Prof. Scott Mandia at SUNY Suffolk, writes:
Western Europe experienced a general cooling of the climate between the years 1150 and 1460 and a very cold climate between 1560 and 1850 that brought dire consequences to its peoples. The colder weather impacted agriculture, health, economics, social strife, emigration, and even art and literature. Increased glaciation and storms also had a devastating affect on those that lived near glaciers and the sea.

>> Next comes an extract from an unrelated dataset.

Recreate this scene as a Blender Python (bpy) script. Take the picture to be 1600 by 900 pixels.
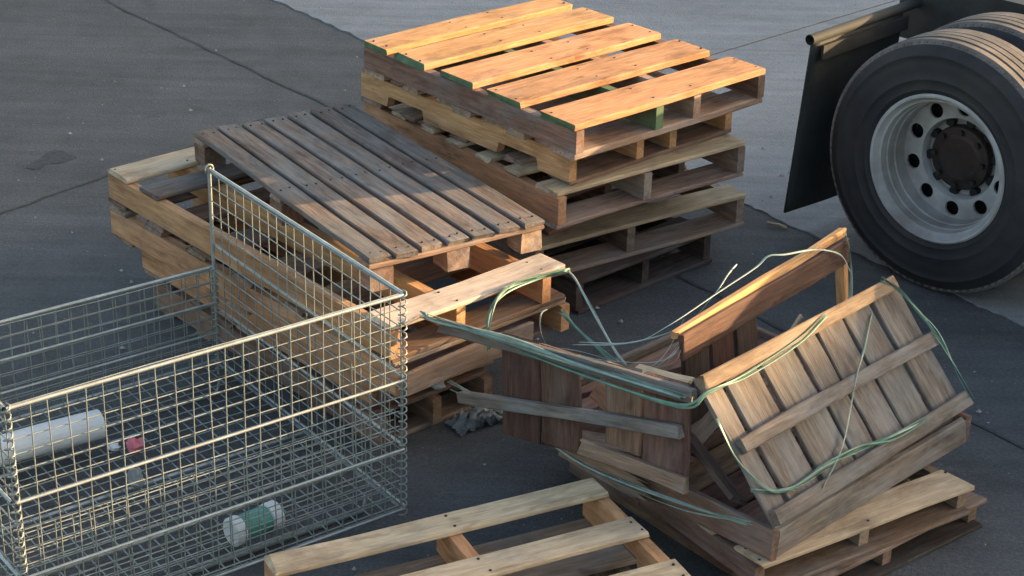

Impact on Agriculture: Lamb (1966) points out that in the warmest times of the last 1000 years, southern England had the climate that northern France has now. For example, the difference between the northern-most vineyard in England in the past and present-day vineyard locations in France is about 350 miles. In other terms that means the growing season changed by 15 to 20 percent between the warmest and coldest times of the millennium. That is enough to affect almost any type of food production, especially crops highly adapted to use the full-season warm climatic periods. During the coldest times of the LIA, England's growing season was shortened by one to two months compared to present day values. ... Each of the peaks in prices corresponds to a particularly poor harvest, mostly due to unfavorable climates with the most notable peak in the year 1816 - "the year without a summer." One of the worst famines in the seventeenth century occurred in France due to the failed harvest of 1693. Millions of people in France and surrounding countries were killed....
Mer de Glace, by Samuel Birmann (1793-1847), soon after the Alpine glacier had reached its maximum extent
And this pattern of climate change, though it had nothing to do with big American cars, seems to have been quite influential in one of the most dramatic turns in Western history, the French Revolution.
One of history's most notorious quotes might have been due in part to a rare extremely warm period during the LIA. In northern France in 1788, after an unusually bad winter, May, June, and July were excessively hot, which caused the grain to shrivel. On July 13, just at harvest time, a severe hailstorm (which typically occurs when there is very cold air aloft) destroyed what little crops were left. From that bad harvest of 1788 came the bread riots of 1789 which led to Marie Antoinette's alleged remark "Let them eat cake," and the storming of the Bastille.
1 comment:
Also, from approx. 900 A.D. to 1350 there was the medieval warm period. Iceland and Greenland were settled. The Norse might have had reason to coin the word 'Berserk' but they weren't mad. The climate was milder than the present-day.